Die der Gerechtigkeit bzw. dem Handeln zugehörige Tugend ist die Gerechtigkeit.

Die Disziplin der Zustimmung:
Wie man auf eine Situation reagiert

Die dritte der Disziplinen des Stoizismus – die der Zustimmung – erfordert die Schulung einer gesunden Denkweise und die objektive Herleitung von Urteilen.
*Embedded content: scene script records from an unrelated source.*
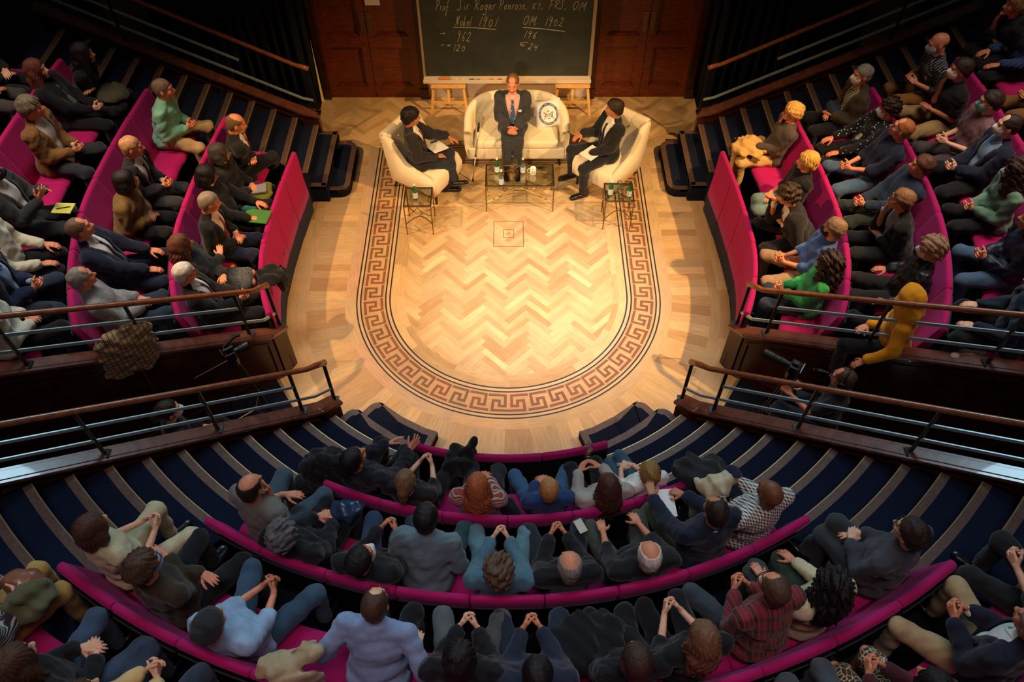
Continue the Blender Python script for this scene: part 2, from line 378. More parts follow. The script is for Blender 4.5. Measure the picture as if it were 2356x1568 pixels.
def stair(side,kind):
    where={('c',-1):'left edge of the central seating block',('c',1):'right edge of the central seating block',('s',-1):'far end of the left seating block beside the curtain',('s',1):'far end of the right seating block beside the curtain'}[(kind,side)]
    root=empty('staircase',label='navy carpeted stairs at the '+where,cat='stairs')
    for i in range(1,15):
        z=lvl(i)
        if kind=='c':
            if i>2:
                a,b=rs(i),rs(i+1); A=arc(a,LOC,AIS,9,side,side); B=arc(b+.01,LOC,AIS,9,side,side)
                st=MB().strip(A,B,0,z).build('step',M_NAVY,root)
                nb=MB().strip(arc(a-.012,LOC,AIS,9,side,side),arc(a+.062,LOC,AIS,9,side,side),z-.03,z+.004); nb.build('nosing',M_NOSE,st)
                MB().strip(arc(a-.016,LOC,AIS,9,side,side),arc(a-.008,LOC,AIS,9,side,side),z-.012,z+.0055).build('edge_strip',M_BRASSLINE,st)
                continue
            if i==1: P=[(1.63,-1.93),(1.47,-1.735),(1.39,-1.77),(1.15,-1.95),(.90,-2.09),(.76,-2.14),(.86,-2.42),(1.5,-2.5)]; P=roundc(P,.10,[1]); ed=range(0,12)
            else: P=[(1.84,-2.12),(1.68,-1.90),(1.60,-1.95),(1.42,-2.10),(1.22,-2.24),(.98,-2.37),(.86,-2.42),(.95,-2.75),(1.7,-2.6)]; P=roundc(P,.12,[1]); ed=range(0,12)
            P=[(side*x,y) for x,y in P]
        else:
            x=2.73+.27*(i-3)
            if i>2:
                st=MB().box((side*(x+.14),2.30,z/2),(.28,1.04,z)).build('step',M_NAVY,root)
                MB().box((side*(x+.022),2.30,z-.012),(.072,1.04,.03)).build('nosing',M_NOSE,st)
                MB().box((side*(x-.014),2.30,z-.004),(.006,1.04,.02)).build('edge_strip',M_BRASSLINE,st)
                continue
            if i==1: P=roundc([(2.19,1.74),(2.19,2.80),(2.95,2.80),(2.95,1.74)],.17,[0,1]); ed=range(0,14)
            else: P=roundc([(2.46,1.66),(2.46,2.86),(2.95,2.86),(2.95,1.66)],.015,[0,1]); ed=range(0,14)
            P=[(side*x_,y) for x_,y in P]
        st=MB().prism(P,0,z).build('step',M_NAVY,root)
        Q=inset(P,.075); nb=MB(); n=len(P)
        good=[k for k in range(n) if (k in ed or (kind=='s' and k==n-1)) and not (kind=='s' and min(abs(P[k][0]),abs(P[(k+1)%n][0]))>2.9)]
        edge_ribbon(nb,P,Q,z+.003,good); nb.build('nosing',M_NOSE,st)
for s in (-1,1): stair(s,'c'); stair(s,'s')
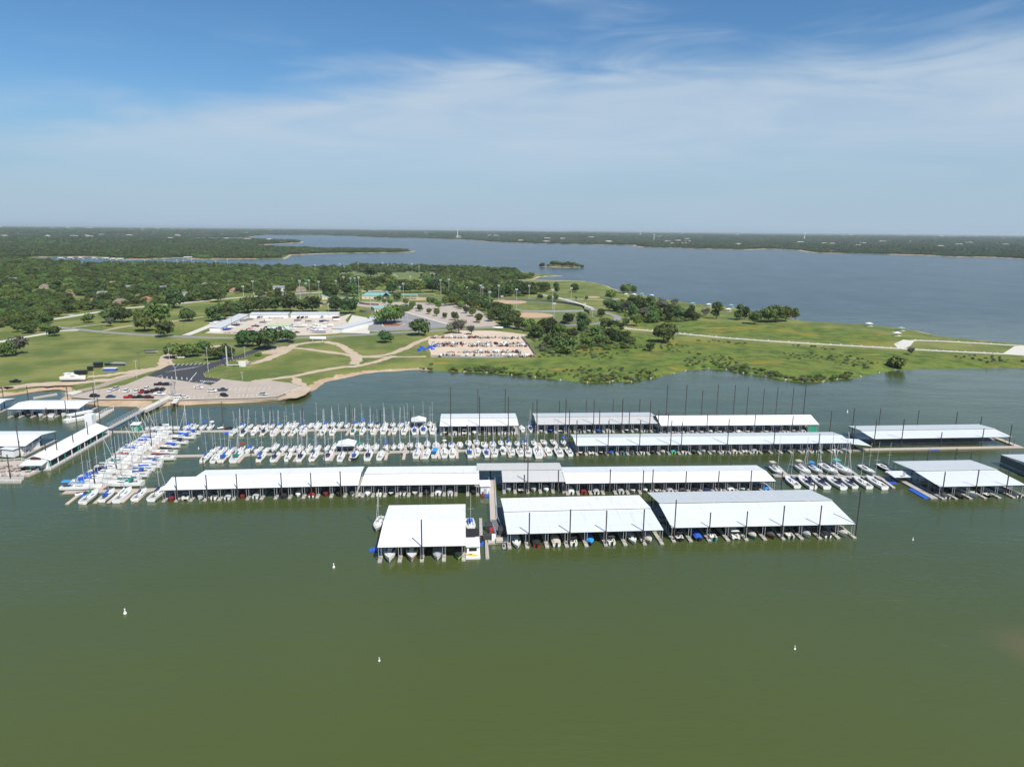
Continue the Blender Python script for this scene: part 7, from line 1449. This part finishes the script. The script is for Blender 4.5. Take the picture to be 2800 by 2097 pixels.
def water_tower(label, x, ytop, dist, s=1.0):
    d = _f * F_PX + _r * (x - CX) - _u * (ytop - CY); p = Vector((d.x, d.y, 0)) * (dist / d.y); zt = CAM_H + d.z * dist / d.y; z0 = float(ground_z(p.x, p.y)[0]); r = empty('water_tower', (p.x, p.y, z0), 0, 1); tag(r, label, 'water tower', 'water towers on the horizon'); h = max(zt - z0, 40); R0 = 11 * s
    MB().cone((0, 0, 0), (0, 0, h - R0 * .8), R0 * .42, R0 * .36, 12).obj('stem', m_wallw, r); MB().loft([[(R0 * k * math.cos(a), R0 * k * math.sin(a), h - R0 * .9 + R0 * .9 * t) for a in [i * math.pi / 6 for i in range(12)]] for k, t in ((.4, 0), (.95, .3), (1, .6), (.7, .92), (.1, 1))]).obj('tank', m_wallw, r)
water_tower('white water tower left of centre above the far shore', 1251, 628.5, 7000, .85); water_tower('white water tower small at the centre of the horizon', 1751, 633, 11000, 1.0); water_tower('white water tower right of centre on the horizon', 1866, 635, 12000); water_tower('white water tower at the right on the horizon', 2018, 634, 11000, 1.3); water_tower('larger white water tower at the right on the horizon', 2200.5, 638.5, 8000, 1.25); water_tower('slim white tower on the far wooded shore', 1788.5, 641, 6500, .7)
# white boat houses on the cove
for i, (x, y, w) in enumerate([(168,709,17),(194,708.5,14),(222,708.5,10),(259,709,10),(292,709.5,18),(312,711,14),(330,711.5,16),(515,707,23)]):
    p = G(x, y, 0); r = empty('boathouse', (p.x, p.y, 0), rf.uniform(-.2, .2)); tag(r, 'small white boathouse, %s from left on the far cove' % nth(i + 1), 'boathouse', 'white boathouses on the far cove'); ww = w * mpp(x, y) / 2
    MB().slab([(-ww, -5, 4), (ww, -5, 4), (ww, 0, 5.2), (-ww, 0, 5.2)], .2).obj('roof_slope', R_WHITE, r); MB().slab([(-ww, .01, 5.2), (ww, .01, 5.2), (ww, 5, 4), (-ww, 5, 4)], .2).obj('roof_slope', R_WHITE, r)
    for sx in (-1, 0, 1): MB().box(sx * ww * .95 - .2, sx * ww * .95 + .2, -4.8, -4.4, 0, 4).obj('post', m_white, r)
    MB().box(-ww, ww, 1, 4, 0, 1.5).obj('boat', m_gel, r)
# haze: thin even air
hz = bpy.data.materials.new('haze'); hz.use_nodes = True; t = hz.node_tree; t.nodes.remove(t.nodes['Principled BSDF']); v = N(t, 'ShaderNodeVolumePrincipled'); v.inputs['Color'].default_value = (.80, .90, 1.0, 1); v.inputs['Density'].default_value = 4.0e-5; v.inputs['Anisotropy'].default_value = .2
t.links.new(v.outputs[0], t.nodes['Material Output'].inputs['Volume'])
tag(MB().box(-45000, 45000, -45000, 45000, -4.5, 130).obj('haze', hz), 'thin bluish haze over the lake', kind='stuff')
So sollte der Stoiker Urteile und Gedanken niemals aus dem Impuls heraus fällen, denn

„Nicht die Dinge selbst beunruhigen die Menschen, sondern ihre Meinungen und Urteile über die Dinge.“

— Epiktet, Handbüchlein der Moral, 5,

Marc Aurel drückt es ähnlich aus:

„Wenn du dich über irgendeine Äußerlichkeit kränkst, dann belästigt dich nicht jene Sache, sondern dein Urteil über sie.“

— Marc Aurel, Sebstbetrachtungen, 8, 47,

Diese Denkweise erfordert Aufmerksamkeit und die Tugend der Weisheit. Die Zustimmung im Sinne der Stoiker entsteht in einem dreistufigen Prozess :

  1. Ersteindruck
  2. Objektive Erkenntnis
  3. Subjektives Urteil

Matthew J. van Natta erklärt dies in seinem Buch „Stoizismus – das besondere Buch für den angehenden Stoiker“ anhand des folgenden Beispiels:

Du bist alleine zuhause und hörst draußen ein Geräusch. Der Ersteindruck ist die reine, akustische Wahrnehmung des Geräuschs. […] Die objektive Erkenntnis daraus ist; „Ich habe draußen gerade ein Geräusch gehört.“
Der nächste Schritt ist der kritische: das subjektive Urteil. Hier erfolgt die persönliche Bewertung des Ereignisses. Diese kann zum Beispiel sein: ich bin in Gefahr – obwohl das vielleicht gar nicht der Fall ist.

Und hier setzt die Disziplin der Zustimmung an: Sie fordert vom Stoiker nach dem Ersteindruck und der objektiven Erkenntnis inne zu halten, und negative Gedanken nicht zu zulassen, sondern mit Hilfe der Tugend der Weisheit zu reflektieren und eine realistische Beurteilung der Situation zu erreichen.

Quellen

Stoizismus das besondere Buch für den angehenden Stoiker. 1. Auflage. München: Finanzbuch Verlag, 2021.
Mark Aurel, and Gernot Krapinger. Selbstbetrachtungen. [Nachdruck] 2022. Reclams Universal-Bibliothek, Nr. 19641. Ditzingen: Reclam, 2019.
Epictetus, Kurt Steinmann, and Epictetus. Handbüchlein der Moral. Reclams Universal-Bibliothek, Nr. 19103. Stuttgart: Reclam, 2014.